Um desastre grego teria um impacte negativo de grandes proporções. A agenda oficial do G7 inclui, como sempre, as grandes questões da agenda mundial, da pobreza ao clima, passando pela Rússia (que deixou de ter lugar à mesa depois da crise ucraniana) e pela segurança internacional. Mas, quer a chanceler queira quer não, será difícil evitar que um eventual Grexit ou até um eventual Brexit, pelas suas consequências não apenas económicas mas estratégicas, não venha a dominar o encontro.

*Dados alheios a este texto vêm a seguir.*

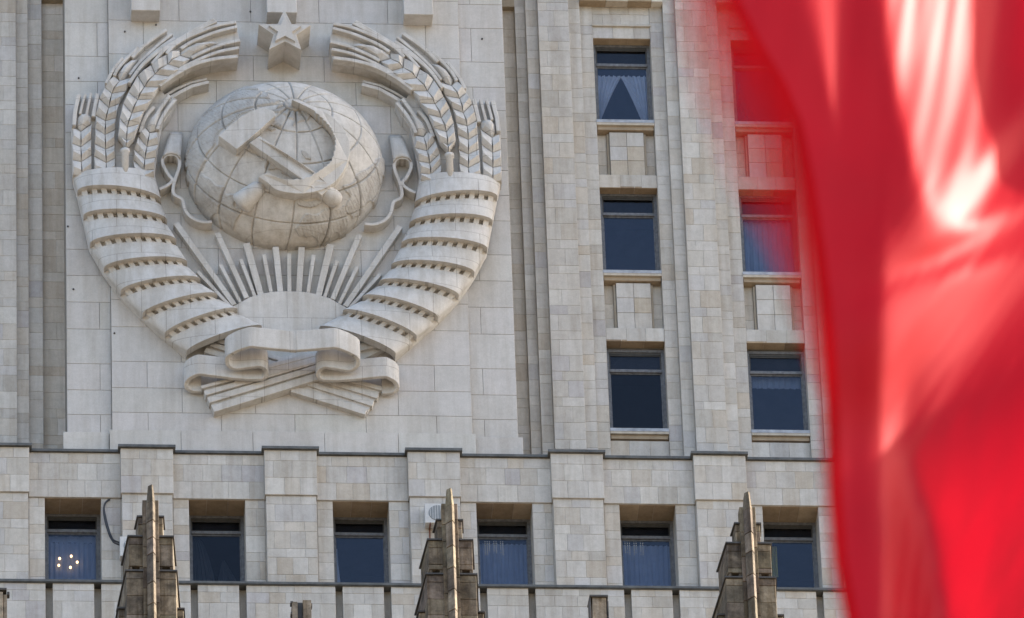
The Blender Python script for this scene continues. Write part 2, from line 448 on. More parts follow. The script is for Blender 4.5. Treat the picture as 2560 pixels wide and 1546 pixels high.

2. A reunião de segunda-feira passada na chancelaria de Berlim, com François Hollande, os presidentes da Comissão e do BCE e a directora do FMI, foi vista como um sinal de que, do ponto de vista alemão, se esgotou o tempo para mais negociações com Atenas. Um porta-voz da chanceler falou em “oferta final”. Ao longo do dia de ontem esta mensagem foi-se diluindo em declarações mais ou menos contraditórias das instituições europeias. Mas os sinais vindos de Atenas também vão no sentido de que se aproxima a 25.ª hora. Alexis Tsipras anunciou o envio para Bruxelas de uma proposta “global e realista”, colocando também as coisa no tudo ou nada. Os seus ministros desdobraram-se em declarações garantindo que a Grécia não aceita “chantagem” nem “ultimatos”. Voltaram os rumores sobre novas eleições. O problema é que o dinheiro escasseia para os quatro pagamentos de Atenas ao FMI que vencem neste mês de Junho, ao fim do qual expira o prolongamento do segundo resgate concedido à Grécia. Se houver a perspectiva de uma solução, o governo de Tsipras tentará convencer o FMI a pagar as quatro tranches previstas para Junho ao mesmo tempo e só no final do mês. Sem um acordo que liberte os 7,2 mil milhões de euros da última tranche europeia, escreve Martin Wolf no Financial Times, “Atenas será forçada a entrar em default.” “Não tem outra fonte de financiamento”. A questão continua a ser o que vai fazer a chanceler.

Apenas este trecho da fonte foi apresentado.